Con el hecho de su oración, Jesús nos enseña a orar. El camino teologal por donde debe ir nuestra vida de oración es su propia oración al Padre. Necesitamos la audacia filial de su oración: «Todo cuanto pidáis en la oración, creed que ya lo habéis recibido» (Mc 11, 24). La fuerza de su oración: “Todo es posible para el que cree” (Mc 9, 23).
El Catecismo de la Iglesia Católica nos dice, citando una frase de San Gregorio Nacianceno, que «Es necesario acordarse de Dios más a menudo que de respirar» (n. 2697). También nos dice que no se puede seguir a Cristo sin orar.

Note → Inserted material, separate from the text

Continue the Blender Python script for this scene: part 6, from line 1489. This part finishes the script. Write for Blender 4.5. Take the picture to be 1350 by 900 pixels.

Hagamos propósito de procurar crear el hábito de la oración personal, pero no se pude orar “en todo tiempo”; si no se ora, con particular dedicación, en algunos momentos. Estos son los llamados tiempos fuertes de la oración cristiana. Estos tiempos fuertes son los que alimentan la oración continua. Sin estos ritmos de oración: la oración de la mañana y la de la tarde, antes y después de comer, la liturgia de las Horas, el domingo centrado en la Eucaristía, el ciclo del Año Litúrgico y sus grandes fiestas, tu vida cristiana carecería de sentido.
La oración de Abrahán, de la que escuchamos en la primera lectura, es la oración humilde, sincera y audaz de quien sabe hablar con Dios como quien habla con un amigo. Es capaz de insistir, argüir y preguntar hasta conocer más íntimamente al Dios que le ha fascinado y le ha hecho salir de su tierra y de su parentela. Busca entender al Amor. Finalmente, san Pablo, nos desvela la profundidad del Dios de Abraham, que se reveló plenamente en Jesucristo al decirnos que “Estábamos muertos por nuestros pecados, pero Dios nos dio vida en él”. Dios es perdón infinito porque es amor infinito.